INSTRUCTION ▸ Using the listing below, report all lines holding the word "script".

#### DATA SECTION

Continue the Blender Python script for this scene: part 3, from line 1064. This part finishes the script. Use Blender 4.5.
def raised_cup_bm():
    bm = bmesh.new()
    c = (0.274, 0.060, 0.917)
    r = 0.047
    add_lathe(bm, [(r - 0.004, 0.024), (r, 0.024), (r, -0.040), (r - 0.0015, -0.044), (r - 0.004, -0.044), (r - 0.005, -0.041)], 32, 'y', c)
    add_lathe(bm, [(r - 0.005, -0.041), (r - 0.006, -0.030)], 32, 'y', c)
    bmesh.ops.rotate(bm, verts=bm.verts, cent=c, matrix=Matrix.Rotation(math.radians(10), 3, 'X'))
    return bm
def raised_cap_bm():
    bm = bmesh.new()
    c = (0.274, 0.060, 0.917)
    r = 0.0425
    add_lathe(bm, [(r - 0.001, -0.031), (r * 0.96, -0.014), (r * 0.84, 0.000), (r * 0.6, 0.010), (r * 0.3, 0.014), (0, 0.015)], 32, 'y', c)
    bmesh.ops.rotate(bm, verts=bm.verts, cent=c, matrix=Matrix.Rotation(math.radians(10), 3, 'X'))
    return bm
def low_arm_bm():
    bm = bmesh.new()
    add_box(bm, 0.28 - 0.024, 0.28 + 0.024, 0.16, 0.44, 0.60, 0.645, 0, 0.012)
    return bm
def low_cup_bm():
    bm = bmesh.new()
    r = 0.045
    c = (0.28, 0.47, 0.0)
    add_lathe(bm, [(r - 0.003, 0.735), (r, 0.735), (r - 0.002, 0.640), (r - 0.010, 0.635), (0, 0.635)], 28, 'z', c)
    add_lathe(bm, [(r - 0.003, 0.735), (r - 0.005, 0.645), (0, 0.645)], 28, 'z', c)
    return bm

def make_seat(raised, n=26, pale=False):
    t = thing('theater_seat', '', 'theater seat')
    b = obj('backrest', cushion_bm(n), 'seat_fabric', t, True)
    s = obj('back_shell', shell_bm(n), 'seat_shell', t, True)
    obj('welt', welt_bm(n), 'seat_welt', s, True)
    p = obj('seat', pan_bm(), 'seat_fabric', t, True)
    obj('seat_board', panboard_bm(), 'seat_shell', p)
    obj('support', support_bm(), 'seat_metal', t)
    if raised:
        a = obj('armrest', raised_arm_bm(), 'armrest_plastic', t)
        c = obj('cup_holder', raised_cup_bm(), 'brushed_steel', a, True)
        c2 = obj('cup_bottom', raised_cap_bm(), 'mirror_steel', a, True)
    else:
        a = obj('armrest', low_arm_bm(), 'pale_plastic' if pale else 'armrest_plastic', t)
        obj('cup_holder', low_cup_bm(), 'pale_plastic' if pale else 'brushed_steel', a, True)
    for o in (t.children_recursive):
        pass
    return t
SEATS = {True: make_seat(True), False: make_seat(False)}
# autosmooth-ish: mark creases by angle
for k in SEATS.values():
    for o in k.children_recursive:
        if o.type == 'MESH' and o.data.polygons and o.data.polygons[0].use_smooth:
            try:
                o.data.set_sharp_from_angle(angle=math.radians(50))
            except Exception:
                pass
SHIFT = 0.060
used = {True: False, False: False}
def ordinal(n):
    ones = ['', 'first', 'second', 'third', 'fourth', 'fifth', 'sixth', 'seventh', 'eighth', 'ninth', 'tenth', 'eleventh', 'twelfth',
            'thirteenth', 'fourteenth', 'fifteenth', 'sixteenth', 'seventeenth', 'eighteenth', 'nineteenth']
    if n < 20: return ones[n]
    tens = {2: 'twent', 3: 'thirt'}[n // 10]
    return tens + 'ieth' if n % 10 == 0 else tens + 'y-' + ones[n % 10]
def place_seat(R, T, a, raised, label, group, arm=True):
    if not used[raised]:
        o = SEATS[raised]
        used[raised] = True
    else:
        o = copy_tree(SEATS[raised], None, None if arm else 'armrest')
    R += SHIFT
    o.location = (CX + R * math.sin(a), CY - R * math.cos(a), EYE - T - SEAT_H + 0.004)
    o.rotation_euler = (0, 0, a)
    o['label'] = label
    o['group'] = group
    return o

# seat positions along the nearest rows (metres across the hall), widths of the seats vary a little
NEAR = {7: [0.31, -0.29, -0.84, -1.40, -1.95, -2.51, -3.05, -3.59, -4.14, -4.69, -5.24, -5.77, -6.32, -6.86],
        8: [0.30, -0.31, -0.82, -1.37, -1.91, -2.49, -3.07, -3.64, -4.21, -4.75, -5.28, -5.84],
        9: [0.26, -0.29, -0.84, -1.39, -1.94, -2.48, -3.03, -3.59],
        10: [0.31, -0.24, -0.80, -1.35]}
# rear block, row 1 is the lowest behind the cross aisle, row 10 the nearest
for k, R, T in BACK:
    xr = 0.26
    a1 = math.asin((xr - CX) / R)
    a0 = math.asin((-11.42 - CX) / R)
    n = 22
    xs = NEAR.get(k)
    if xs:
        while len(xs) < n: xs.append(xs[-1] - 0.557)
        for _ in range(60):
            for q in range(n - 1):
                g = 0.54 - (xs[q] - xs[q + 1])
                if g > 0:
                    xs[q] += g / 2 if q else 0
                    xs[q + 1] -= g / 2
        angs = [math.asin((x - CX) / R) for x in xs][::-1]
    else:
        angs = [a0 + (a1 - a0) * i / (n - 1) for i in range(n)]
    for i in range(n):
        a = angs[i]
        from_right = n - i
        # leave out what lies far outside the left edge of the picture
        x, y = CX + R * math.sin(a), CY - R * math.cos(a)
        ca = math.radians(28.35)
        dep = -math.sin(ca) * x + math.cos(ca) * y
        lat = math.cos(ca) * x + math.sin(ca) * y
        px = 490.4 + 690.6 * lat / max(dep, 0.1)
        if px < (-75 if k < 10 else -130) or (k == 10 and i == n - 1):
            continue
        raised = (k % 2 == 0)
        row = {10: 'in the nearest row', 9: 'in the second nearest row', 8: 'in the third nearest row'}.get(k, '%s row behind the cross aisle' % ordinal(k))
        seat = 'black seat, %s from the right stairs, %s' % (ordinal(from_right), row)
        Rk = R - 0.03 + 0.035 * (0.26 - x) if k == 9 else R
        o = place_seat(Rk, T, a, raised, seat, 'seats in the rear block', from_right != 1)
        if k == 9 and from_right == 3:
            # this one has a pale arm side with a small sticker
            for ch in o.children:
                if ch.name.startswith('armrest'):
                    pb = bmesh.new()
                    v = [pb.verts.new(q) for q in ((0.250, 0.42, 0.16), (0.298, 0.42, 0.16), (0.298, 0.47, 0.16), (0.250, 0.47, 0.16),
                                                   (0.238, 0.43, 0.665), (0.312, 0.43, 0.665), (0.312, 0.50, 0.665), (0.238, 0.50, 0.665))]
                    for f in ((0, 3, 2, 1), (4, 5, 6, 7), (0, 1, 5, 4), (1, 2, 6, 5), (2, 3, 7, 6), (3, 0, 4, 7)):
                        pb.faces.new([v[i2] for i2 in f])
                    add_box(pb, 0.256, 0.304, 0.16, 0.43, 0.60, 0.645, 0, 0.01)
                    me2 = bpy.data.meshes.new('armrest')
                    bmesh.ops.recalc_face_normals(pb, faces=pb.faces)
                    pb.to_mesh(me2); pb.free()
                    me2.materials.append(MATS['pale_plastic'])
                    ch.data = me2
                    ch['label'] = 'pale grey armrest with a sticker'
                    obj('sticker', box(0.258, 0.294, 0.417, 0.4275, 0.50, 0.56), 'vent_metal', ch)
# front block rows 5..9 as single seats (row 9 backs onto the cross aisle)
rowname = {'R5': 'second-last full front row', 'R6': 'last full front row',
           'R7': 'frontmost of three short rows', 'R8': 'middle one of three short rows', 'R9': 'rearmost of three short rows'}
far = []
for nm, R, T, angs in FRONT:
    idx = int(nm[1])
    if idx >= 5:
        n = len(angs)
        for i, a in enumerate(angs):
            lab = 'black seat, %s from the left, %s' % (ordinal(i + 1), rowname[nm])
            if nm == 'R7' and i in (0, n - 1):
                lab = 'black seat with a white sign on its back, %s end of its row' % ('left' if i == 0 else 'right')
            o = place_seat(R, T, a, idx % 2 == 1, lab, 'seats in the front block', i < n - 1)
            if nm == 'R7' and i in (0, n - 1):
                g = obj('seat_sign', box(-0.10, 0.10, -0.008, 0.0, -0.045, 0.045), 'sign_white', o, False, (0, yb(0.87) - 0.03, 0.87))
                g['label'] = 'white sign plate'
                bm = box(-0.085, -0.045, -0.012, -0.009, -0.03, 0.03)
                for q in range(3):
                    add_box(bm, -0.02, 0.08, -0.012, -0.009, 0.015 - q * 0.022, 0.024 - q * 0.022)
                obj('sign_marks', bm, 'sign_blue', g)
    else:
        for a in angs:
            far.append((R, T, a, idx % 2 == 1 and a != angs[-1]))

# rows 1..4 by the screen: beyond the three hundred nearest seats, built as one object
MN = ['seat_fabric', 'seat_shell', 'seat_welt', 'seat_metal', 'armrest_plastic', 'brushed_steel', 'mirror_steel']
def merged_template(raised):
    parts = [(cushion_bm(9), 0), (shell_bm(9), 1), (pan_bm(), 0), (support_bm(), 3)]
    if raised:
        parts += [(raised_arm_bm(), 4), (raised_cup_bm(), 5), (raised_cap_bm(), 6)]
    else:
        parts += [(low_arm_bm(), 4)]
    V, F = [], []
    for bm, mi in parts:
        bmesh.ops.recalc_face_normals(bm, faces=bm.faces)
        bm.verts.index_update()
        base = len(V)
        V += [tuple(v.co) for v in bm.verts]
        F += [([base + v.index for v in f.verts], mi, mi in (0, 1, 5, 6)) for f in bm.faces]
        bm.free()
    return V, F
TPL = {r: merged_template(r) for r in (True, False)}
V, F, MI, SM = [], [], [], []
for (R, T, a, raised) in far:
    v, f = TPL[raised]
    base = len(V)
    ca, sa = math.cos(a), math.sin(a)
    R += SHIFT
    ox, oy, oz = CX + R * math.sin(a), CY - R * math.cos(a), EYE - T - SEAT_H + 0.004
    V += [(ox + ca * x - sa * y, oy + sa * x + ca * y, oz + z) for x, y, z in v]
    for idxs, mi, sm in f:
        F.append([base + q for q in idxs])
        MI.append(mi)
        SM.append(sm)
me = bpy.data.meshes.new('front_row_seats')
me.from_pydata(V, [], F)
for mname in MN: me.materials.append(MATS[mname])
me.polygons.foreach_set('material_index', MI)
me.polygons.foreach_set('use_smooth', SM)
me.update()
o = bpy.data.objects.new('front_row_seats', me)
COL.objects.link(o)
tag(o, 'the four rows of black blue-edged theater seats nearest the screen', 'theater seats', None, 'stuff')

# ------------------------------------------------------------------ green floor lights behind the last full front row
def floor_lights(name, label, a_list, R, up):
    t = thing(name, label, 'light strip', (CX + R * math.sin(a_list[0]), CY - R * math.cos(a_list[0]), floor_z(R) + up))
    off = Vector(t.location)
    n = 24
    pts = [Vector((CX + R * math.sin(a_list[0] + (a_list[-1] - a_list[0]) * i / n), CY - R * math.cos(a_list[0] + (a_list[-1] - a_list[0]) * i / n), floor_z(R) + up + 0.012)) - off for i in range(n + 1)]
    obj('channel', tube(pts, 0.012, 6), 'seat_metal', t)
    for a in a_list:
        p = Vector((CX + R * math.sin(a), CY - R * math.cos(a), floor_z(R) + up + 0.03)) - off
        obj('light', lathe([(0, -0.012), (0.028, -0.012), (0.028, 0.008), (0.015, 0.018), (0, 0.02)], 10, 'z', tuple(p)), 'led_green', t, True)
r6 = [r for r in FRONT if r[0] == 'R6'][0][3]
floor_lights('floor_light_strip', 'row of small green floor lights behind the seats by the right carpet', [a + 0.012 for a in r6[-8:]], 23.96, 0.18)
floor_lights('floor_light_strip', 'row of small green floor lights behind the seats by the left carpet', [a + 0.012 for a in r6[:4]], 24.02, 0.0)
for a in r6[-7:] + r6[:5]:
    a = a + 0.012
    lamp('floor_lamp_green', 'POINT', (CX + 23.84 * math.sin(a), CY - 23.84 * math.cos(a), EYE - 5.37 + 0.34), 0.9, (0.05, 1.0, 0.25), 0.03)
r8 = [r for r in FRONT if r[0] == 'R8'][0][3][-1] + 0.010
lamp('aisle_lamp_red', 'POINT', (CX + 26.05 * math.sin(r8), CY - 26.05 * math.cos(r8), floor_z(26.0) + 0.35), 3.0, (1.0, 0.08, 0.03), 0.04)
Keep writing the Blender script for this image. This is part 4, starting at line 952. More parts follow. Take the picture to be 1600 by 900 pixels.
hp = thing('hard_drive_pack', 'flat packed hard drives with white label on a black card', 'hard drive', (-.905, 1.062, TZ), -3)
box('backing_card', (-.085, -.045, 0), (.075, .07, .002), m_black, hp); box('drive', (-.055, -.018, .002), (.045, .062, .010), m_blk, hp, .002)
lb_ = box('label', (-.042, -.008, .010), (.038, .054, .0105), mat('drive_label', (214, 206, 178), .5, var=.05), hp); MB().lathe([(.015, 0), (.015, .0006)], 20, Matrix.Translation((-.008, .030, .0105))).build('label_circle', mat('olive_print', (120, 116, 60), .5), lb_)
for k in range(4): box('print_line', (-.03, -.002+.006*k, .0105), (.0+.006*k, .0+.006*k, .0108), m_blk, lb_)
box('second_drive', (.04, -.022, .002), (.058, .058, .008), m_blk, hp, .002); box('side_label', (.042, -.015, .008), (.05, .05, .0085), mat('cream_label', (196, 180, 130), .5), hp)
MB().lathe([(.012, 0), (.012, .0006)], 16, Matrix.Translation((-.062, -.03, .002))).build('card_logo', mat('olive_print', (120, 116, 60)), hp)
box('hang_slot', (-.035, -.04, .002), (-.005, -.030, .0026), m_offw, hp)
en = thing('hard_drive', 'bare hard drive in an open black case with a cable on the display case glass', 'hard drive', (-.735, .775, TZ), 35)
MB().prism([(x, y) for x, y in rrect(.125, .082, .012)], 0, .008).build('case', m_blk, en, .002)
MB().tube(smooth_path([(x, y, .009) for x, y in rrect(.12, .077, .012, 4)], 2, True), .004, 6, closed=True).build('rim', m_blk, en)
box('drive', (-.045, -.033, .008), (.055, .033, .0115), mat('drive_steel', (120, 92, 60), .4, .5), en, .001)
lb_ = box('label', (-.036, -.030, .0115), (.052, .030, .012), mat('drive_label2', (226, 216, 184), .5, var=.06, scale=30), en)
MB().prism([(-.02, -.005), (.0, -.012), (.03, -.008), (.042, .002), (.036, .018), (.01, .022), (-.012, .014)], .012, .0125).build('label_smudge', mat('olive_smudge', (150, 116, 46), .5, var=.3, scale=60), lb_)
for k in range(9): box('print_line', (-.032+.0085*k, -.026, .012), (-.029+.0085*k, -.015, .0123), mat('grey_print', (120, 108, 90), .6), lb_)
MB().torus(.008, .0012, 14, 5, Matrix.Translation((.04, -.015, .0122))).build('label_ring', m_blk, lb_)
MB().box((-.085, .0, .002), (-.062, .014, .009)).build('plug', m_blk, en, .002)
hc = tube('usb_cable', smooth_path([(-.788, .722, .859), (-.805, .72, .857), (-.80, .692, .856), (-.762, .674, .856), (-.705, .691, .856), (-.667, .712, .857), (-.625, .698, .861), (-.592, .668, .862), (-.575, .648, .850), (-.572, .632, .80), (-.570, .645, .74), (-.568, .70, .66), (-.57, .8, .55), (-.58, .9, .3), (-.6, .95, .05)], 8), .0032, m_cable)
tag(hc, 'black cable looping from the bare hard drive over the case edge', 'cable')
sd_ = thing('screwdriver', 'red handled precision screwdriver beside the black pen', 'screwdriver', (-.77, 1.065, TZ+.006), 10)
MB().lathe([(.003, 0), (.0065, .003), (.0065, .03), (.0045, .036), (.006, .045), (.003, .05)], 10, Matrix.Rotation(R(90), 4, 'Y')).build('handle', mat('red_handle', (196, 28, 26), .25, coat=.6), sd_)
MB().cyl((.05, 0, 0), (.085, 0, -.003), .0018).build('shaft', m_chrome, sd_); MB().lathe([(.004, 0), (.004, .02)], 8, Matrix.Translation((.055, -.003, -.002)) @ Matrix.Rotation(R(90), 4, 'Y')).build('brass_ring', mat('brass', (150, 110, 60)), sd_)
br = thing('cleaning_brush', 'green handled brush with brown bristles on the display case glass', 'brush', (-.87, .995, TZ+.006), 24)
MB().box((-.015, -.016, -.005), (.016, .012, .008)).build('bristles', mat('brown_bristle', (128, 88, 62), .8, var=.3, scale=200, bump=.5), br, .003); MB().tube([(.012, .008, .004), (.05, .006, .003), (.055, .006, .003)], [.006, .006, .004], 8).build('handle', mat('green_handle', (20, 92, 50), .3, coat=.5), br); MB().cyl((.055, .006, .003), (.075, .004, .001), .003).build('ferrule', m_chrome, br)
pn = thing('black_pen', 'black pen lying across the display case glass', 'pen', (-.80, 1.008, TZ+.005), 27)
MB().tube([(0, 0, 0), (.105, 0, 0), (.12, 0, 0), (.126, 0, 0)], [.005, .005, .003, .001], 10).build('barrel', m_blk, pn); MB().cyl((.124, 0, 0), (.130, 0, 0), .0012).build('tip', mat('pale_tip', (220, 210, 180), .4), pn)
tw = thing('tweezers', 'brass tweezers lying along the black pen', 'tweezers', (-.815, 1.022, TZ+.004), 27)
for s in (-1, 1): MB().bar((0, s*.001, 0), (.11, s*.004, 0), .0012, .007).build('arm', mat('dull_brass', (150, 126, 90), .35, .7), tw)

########

REPLY TO THE EXERCISE ▸
Continue the Blender Python script for this scene: part 3, from line 1064. This part finishes the script. Use Blender 4.5.
Keep writing the Blender script for this image. This is part 4, starting at line 952. More parts follow. Take the picture to be 1600 by 900 pixels.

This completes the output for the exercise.